François de La Rochefoucauld
De la liberté de l’auteur
Miller n’est pas seulement qu’une victime de ses sujets, c’est évident. Comme tout auteur, il fait des choix, il prend des décisions, anime ses personnages, fait ressortir certaines facettes, installe une ambiance…bref, s’il dérange, c’est aussi, sans doute, qu’il le souhaite.
Sin City n’est pas un gentil conte pour enfant sage. Sa vision de Batman sort des routes droites et bitumées pour prendre des chemins de terre gadoueux, au charme évident mais au ton provocateur et salissant. Et s’il s’était prudemment coulé dans le moule, son passage sur Daredevil aurait-il autant marqué ? Certes non. Car si Miller ne s’embarrasse pas de compromis sur le fond, il a en son temps malmené jusqu’à la forme. Avec un plaisir coupable et un talent certain.

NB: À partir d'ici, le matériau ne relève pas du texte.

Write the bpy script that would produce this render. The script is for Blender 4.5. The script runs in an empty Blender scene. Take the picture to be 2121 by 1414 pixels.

Les grands auteurs ne sont pas ceux qui vous massent les pieds pendant que vous vous endormez. Ce sont ceux qui vous taquinent, vous maltraitent gentiment, vous picotent et vous tiennent éveillés jusqu’à pas d’heure. L’auteur, le vrai – et surtout le talentueux – ne sera jamais le gendre ou le copain idéal. Il vous fait veiller tard, vous agrandit l’horizon, vous donne
Eh bien, tout cela est présent chez Frank Miller. Ce n’est pas le meilleur scénariste au monde, encore moins le meilleur dessinateur, mais c’est un auteur. Un vrai. De ceux qui ne vous laissent ni indifférent, ni indemne, et pour qui vous avez envie de vous battre lorsqu’ils sont injustement attaqués par des gens dont la lecture se résume, le plus souvent, au Télé 7 Jours de la semaine ou au dernier Christine Angot, le premier exemple n’étant certainement pas le pire sur le plan littéraire.
Miller est inspiré, c’est une évidence. Miller est-il pour autant libre ?

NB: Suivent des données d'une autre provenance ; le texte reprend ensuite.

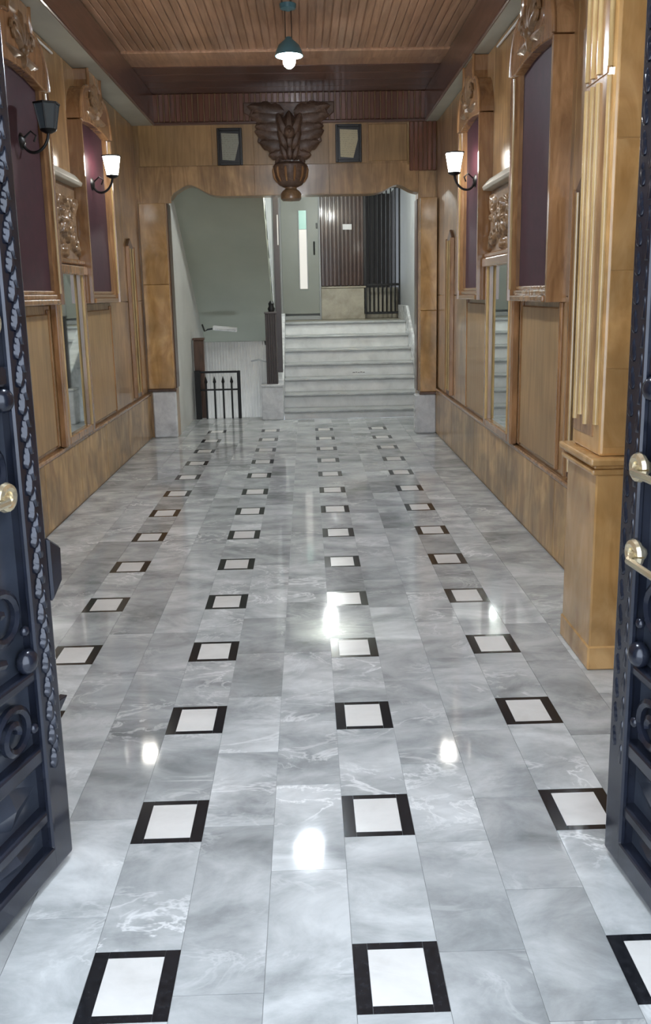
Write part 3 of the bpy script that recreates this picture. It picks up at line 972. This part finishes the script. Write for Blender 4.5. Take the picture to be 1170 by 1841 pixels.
st = thing('marble_staircase', 'flight of seven pale grey marble steps behind the opening', 'stairs', (0, SY, 0))
for i, z in enumerate(ZR):
    z0 = ZR[i - 1] if i else 0.0
    y = i * TR
    rs = MB().box(SX0, SX1, y, y + 0.02, z0, z - 0.03).build('riser', 'step_marble', st, 0.002)
    if i < 6:
        MB().box(SX0 - 0.0, SX1, y - 0.03, y + TR + 0.02, z - 0.03, z).build('tread', 'tread_marble_shaded', st, 0.010, False, 2)
    else:
        MB().box(SX0, SX1, y - 0.03, y + 0.30, z - 0.03, z + 0.004).build('tread', 'tread_marble_shaded', st, 0.010, False, 2)
poly = [(0.022, 0.0)]
for i, z in enumerate(ZR[:-1]):
    poly += [(i * TR + 0.022, z - 0.032), ((i + 1) * TR + 0.022, z - 0.032)]
poly += [(6 * TR + 0.022, LZ - 0.21), (6 * TR + 0.022, 0.0)]
MB().prism(poly, 'x', SX0 + 0.01, SX1 - 0.01).build('core', 'step_marble', st)
# sloping skirting along the right wall
sk = [(-0.05, 0.0), (-0.05, 0.34)] + [(6 * TR, LZ + 0.20), (6 * TR + 1.0, LZ + 0.20), (6 * TR + 1.0, LZ), (6 * TR, LZ), (6 * TR, 0)]
MB().prism(sk, 'x', SX1, 1.42).build('skirting', 'plinth_marble', st, 0.003)
# left stringer wall
sg = [(-0.0, 0.0), (0.0, 0.52), (6 * TR, LZ + 0.30), (6 * TR + 0.9, LZ + 0.30), (6 * TR + 0.9, -1.2), (0.3, -1.2), (0.3, 0.0)]
MB().prism([(0.25, -1.2), (0.25, 0.46), (6 * TR, LZ + 0.12), (6 * TR + 0.3, LZ + 0.12), (6 * TR + 0.3, -1.2)], 'x', -0.42, SX0).build('stringer', 'plinth_marble', st, 0.003)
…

En son for intérieur, certainement. Dans ses œuvres, il bénéficie de la liberté que les éditeurs lui laissent et que les lecteurs lui prêtent. Son aura peut certainement, de nos jours, panser certaines éraflures faites au consensuel, mais il n’en demeure pas moins que ses choix, à contre-courant, et son style, novateur, ont toujours été des paris artistiques plus que des révérences au culte de la girouette et du vent dominant.

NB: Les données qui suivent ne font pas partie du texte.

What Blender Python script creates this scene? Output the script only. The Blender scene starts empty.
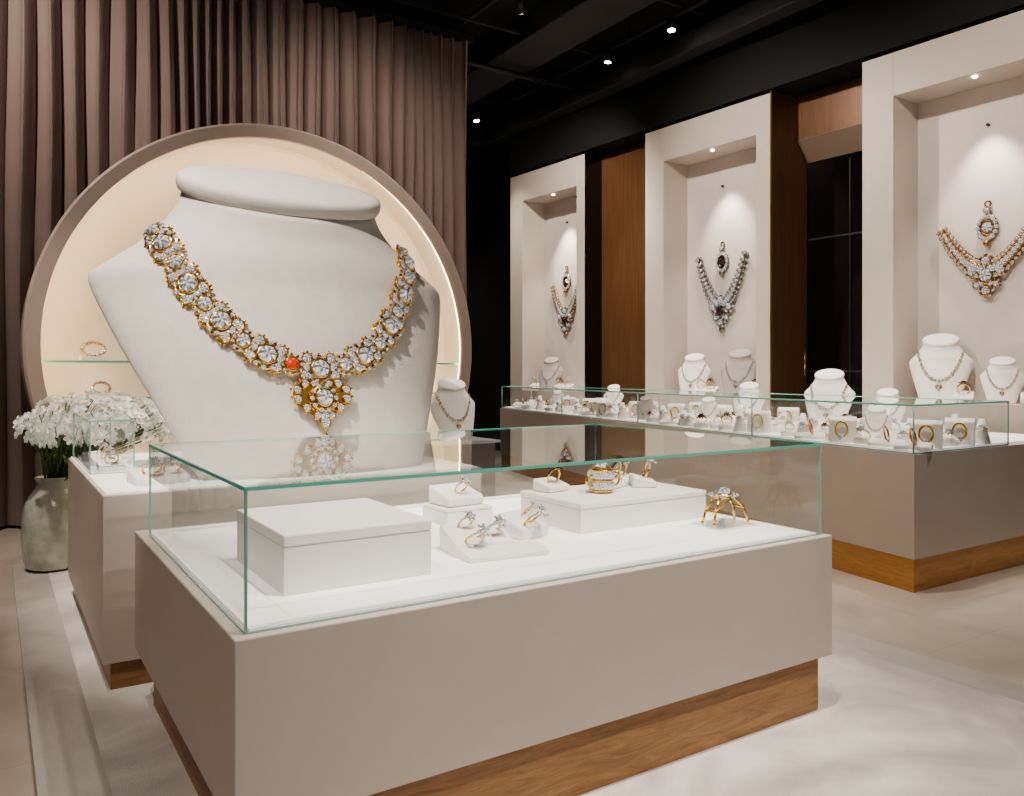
import bpy, bmesh, math, random
from mathutils import Vector, Matrix, Euler
random.seed(7)
C = bpy.context
scene = C.scene
COL = scene.collection
try: scene.view_settings.look = 'AgX - Medium High Contrast'
except Exception: pass

# ------------------------------------------------------------------ materials
def s2l(c):
    return tuple(((v/255)/12.92 if v/255 <= .04045 else ((v/255+.055)/1.055)**2.4) for v in c)
def mat(name, rgb, rough=.5, metal=0., noise=0., nscale=4., bump=0., bscale=80., emit=0., emitc=None, coat=0., stretch=(1,1,1), spec=.5, dist=0.):
    m = bpy.data.materials.new(name); m.use_nodes = True
    nt = m.node_tree; b = nt.nodes['Principled BSDF']
    c = s2l(rgb)
    b.inputs['Base Color'].default_value = (*c, 1)
    b.inputs['Roughness'].default_value = rough
    b.inputs['Metallic'].default_value = metal
    b.inputs['Coat Weight'].default_value = coat
    b.inputs['Specular IOR Level'].default_value = spec
    if emit:
        b.inputs['Emission Color'].default_value = (*(s2l(emitc or rgb)), 1)
        b.inputs['Emission Strength'].default_value = emit
    tc = nt.nodes.new('ShaderNodeTexCoord'); mp = nt.nodes.new('ShaderNodeMapping')
    mp.inputs['Scale'].default_value = stretch
    nt.links.new(tc.outputs['Object'], mp.inputs['Vector'])
    if noise:
        n = nt.nodes.new('ShaderNodeTexNoise'); n.inputs['Scale'].default_value = nscale
        n.inputs['Detail'].default_value = 6; n.inputs['Distortion'].default_value = dist
        nt.links.new(mp.outputs['Vector'], n.inputs['Vector'])
        r = nt.nodes.new('ShaderNodeMapRange')
        r.inputs['From Min'].default_value = .3; r.inputs['From Max'].default_value = .7
        r.inputs['To Min'].default_value = 1-noise; r.inputs['To Max'].default_value = 1+noise
        nt.links.new(n.outputs['Fac'], r.inputs['Value'])
        mx = nt.nodes.new('ShaderNodeVectorMath'); mx.operation = 'MULTIPLY'
        mx.inputs[0].default_value = c
        nt.links.new(r.outputs['Result'], mx.inputs[1])
        nt.links.new(mx.outputs['Vector'], b.inputs['Base Color'])
    if bump:
        n2 = nt.nodes.new('ShaderNodeTexNoise'); n2.inputs['Scale'].default_value = bscale
        n2.inputs['Detail'].default_value = 3
        nt.links.new(mp.outputs['Vector'], n2.inputs['Vector'])
        bp = nt.nodes.new('ShaderNodeBump'); bp.inputs['Strength'].default_value = bump
        bp.inputs['Distance'].default_value = .01
        nt.links.new(n2.outputs['Fac'], bp.inputs['Height'])
        nt.links.new(bp.outputs['Normal'], b.inputs['Normal'])
    return m

def glass_mat(name, tint, boost=1.0):
    m = bpy.data.materials.new(name); m.use_nodes = True
    nt = m.node_tree; nt.nodes.clear()
    o = nt.nodes.new('ShaderNodeOutputMaterial'); mx = nt.nodes.new('ShaderNodeMixShader')
    t = nt.nodes.new('ShaderNodeBsdfTransparent'); g = nt.nodes.new('ShaderNodeBsdfGlossy')
    lw = nt.nodes.new('ShaderNodeLayerWeight'); lw.inputs['Blend'].default_value = .5
    pw = nt.nodes.new('ShaderNodeMath'); pw.operation='POWER'; pw.inputs[1].default_value = 3.3
    nt.links.new(lw.outputs['Facing'], pw.inputs[0])
    ml = nt.nodes.new('ShaderNodeMath'); ml.operation='MULTIPLY_ADD'; ml.inputs[1].default_value=.92*boost; ml.inputs[2].default_value=.04
    nt.links.new(pw.outputs[0], ml.inputs[0])
    t.inputs['Color'].default_value = (*tint, 1)
    g.inputs['Roughness'].default_value = .01
    g.inputs['Color'].default_value = (.95, 1, .98, 1)
    nt.links.new(ml.outputs[0], mx.inputs['Fac'])
    nt.links.new(t.outputs[0], mx.inputs[1]); nt.links.new(g.outputs[0], mx.inputs[2])
    nt.links.new(mx.outputs[0], o.inputs['Surface'])
    return m

def wood_mat(name, a, b_, scale=3., rough=.42, metal=0.):
    m = bpy.data.materials.new(name); m.use_nodes = True
    nt = m.node_tree; b = nt.nodes['Principled BSDF']; b.inputs['Roughness'].default_value = rough
    b.inputs['Metallic'].default_value = metal
    tc = nt.nodes.new('ShaderNodeTexCoord'); mp = nt.nodes.new('ShaderNodeMapping')
    mp.inputs['Scale'].default_value = (1, 1, 9)
    nt.links.new(tc.outputs['Object'], mp.inputs['Vector'])
    n = nt.nodes.new('ShaderNodeTexNoise'); n.inputs['Scale'].default_value = scale; n.inputs['Detail'].default_value = 12
    n.inputs['Roughness'].default_value = .72; n.inputs['Distortion'].default_value = 1.6
    nt.links.new(mp.outputs['Vector'], n.inputs['Vector'])
    cr = nt.nodes.new('ShaderNodeValToRGB')
    cr.color_ramp.elements[0].position = .3; cr.color_ramp.elements[0].color = (*s2l(a), 1)
    cr.color_ramp.elements[1].position = .68; cr.color_ramp.elements[1].color = (*s2l(b_), 1)
    nt.links.new(n.outputs['Fac'], cr.inputs['Fac']); nt.links.new(cr.outputs['Color'], b.inputs['Base Color'])
    return m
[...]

Il est facile (sans vouloir faire offense à la profession ou renier la charge, immense, de travail) pour un médecin d’être « libre ». Il suffit de suivre le serment d’Hippocrate. Il est aisé, pour un électricien, de bien faire son travail. Mais, pour l’auteur, à la liberté fragile et si essentielle, il s’agit d’un perpétuel jeu d’équilibre entre ce qui lui rapportera à manger et ce qui lui donnera, sinon l’estime de ses pairs, du moins la confiance de certains lecteurs. Miller est de ceux qui ont su, avec une sincérité et une habileté hors du commun, concilier l’inconciliable et aller, parfois, un peu au-delà.
Un auteur qui écrit sans se faire d’ennemis est comme une gnôle qui s’écoule sans grimaces. Convenir à tous les gosiers, surtout les plus tendres, dénote un manque de caractère. Ou, au moins, de puissance.
Le vieux Frank ne manque ni de l’un, ni de l’autre. Et si ses écrits ont parfois l’odeur de la poudre, il faut se rappeler qu’ils ne tuent pas. Au contraire de certains de ses opposants.
“Mighty cultures are almost never conquered, they crumble from within.”
Frank Miller
“Well, okay, then let’s finally talk about the enemy. For some reason, nobody seems to be talking about who we’re up against, and the sixth century barbarism that they actually represent. These people saw people’s heads off. They enslave women, they genitally mutilate their daughters, they do not behave by any cultural norms that are sensible to us. I’m speaking into a microphone that never could have been a product of their culture, and I’m living in a city where three thousand of my neighbors were killed by thieves of airplanes they never could have built.”